Die beiden Parteichefinnen stritten am Mittwoch neben möglichen Koalitionsoptionen auch über konkrete Politikfelder. Wagenknecht warf Weidel und der AfD etwa vor, in der Migrationspolitik Ressentiments zu schüren. „Die Art und Weise, wie in Ihrer Partei darüber diskutiert wird, wo von millionenfacher Remigration gesprochen wird – da wird mir übel“, sagte die BSW-Chefin. „Ich finde es unverantwortlich, Menschen, die hier in Deutschland angekommen sind, jetzt Angst zu machen, dass sie irgendwann abgeschoben werden.“
Weidel wies den Vorwurf, Ressentiments zu schüren, zurück. Bei der Migration müsse aber wieder die Rechtsstaatlichkeit gelten. Das bedeute, dass etwa auch Syrer, die in den vergangenen Jahren eingewandert seien, „irgendwann wieder zurück“ müssen. Deutschland müsse dagegen für qualifizierte Fachkräfte attraktiver werden.
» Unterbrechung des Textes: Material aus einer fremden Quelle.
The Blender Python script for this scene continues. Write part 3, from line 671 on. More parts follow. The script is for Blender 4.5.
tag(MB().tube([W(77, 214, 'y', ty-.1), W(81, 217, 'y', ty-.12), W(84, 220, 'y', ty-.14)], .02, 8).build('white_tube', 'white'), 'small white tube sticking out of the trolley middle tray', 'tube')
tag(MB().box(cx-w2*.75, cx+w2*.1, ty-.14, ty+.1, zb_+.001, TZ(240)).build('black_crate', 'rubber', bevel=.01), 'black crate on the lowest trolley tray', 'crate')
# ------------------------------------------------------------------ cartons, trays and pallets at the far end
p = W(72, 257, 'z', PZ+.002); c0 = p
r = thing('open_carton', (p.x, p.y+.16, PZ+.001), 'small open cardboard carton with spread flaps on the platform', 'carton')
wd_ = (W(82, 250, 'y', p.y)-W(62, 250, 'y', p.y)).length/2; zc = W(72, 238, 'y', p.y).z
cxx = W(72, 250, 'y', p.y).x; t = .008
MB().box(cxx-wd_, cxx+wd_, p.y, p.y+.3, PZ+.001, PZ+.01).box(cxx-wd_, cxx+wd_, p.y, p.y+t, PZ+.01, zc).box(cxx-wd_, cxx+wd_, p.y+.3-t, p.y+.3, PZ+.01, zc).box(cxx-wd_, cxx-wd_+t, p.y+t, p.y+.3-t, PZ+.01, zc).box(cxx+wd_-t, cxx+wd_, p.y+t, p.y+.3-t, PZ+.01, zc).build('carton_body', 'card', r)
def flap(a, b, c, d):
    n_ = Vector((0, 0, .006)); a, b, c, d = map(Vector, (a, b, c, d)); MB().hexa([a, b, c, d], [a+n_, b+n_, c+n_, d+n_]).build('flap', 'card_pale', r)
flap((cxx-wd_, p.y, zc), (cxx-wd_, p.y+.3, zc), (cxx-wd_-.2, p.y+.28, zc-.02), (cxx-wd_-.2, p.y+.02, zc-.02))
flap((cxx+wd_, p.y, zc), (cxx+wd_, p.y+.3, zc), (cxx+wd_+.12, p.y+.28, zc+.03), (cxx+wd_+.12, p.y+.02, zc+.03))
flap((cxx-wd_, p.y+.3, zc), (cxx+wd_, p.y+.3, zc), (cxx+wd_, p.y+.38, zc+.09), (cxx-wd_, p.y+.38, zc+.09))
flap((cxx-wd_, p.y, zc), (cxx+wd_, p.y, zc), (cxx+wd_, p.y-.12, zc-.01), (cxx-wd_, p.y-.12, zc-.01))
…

Streit zwischen beiden Politikerinnen gab es zudem bei der Wirtschafts- und Finanzpolitik. Weidel mahnte die Einhaltung der Schuldenbremse an, lehnte eine höhere Erbschaftssteuer ab und sprach sich „gegen jegliche Staatsintervention und planwirtschaftliche Elemente“ aus. Wagenknecht plädierte dagegen für staatliche Kreditaufnahmen. Damit solle etwa die marode Verkehrs- und Bildungsinfrastruktur saniert werden, die „seit vielen Jahren auf Verschleiß gefahren“ werde.
Weitgehender Konsens herrschte zwischen Weidel und Wagenknecht in der Ukraine-Politik. Beide sprachen sich erneut gegen Waffenlieferungen an das Land aus und forderten Friedensverhandlungen unter Einbeziehung Russlands. „Vieles, was Sie zur Ukraine gesagt haben, unterschreibe ich“, sagte Wagenknecht in Richtung Weidel – die warf ihrer Mitdiskutantin aber vor, auf diesem Feld „AfD-Positionen“ zu vertreten.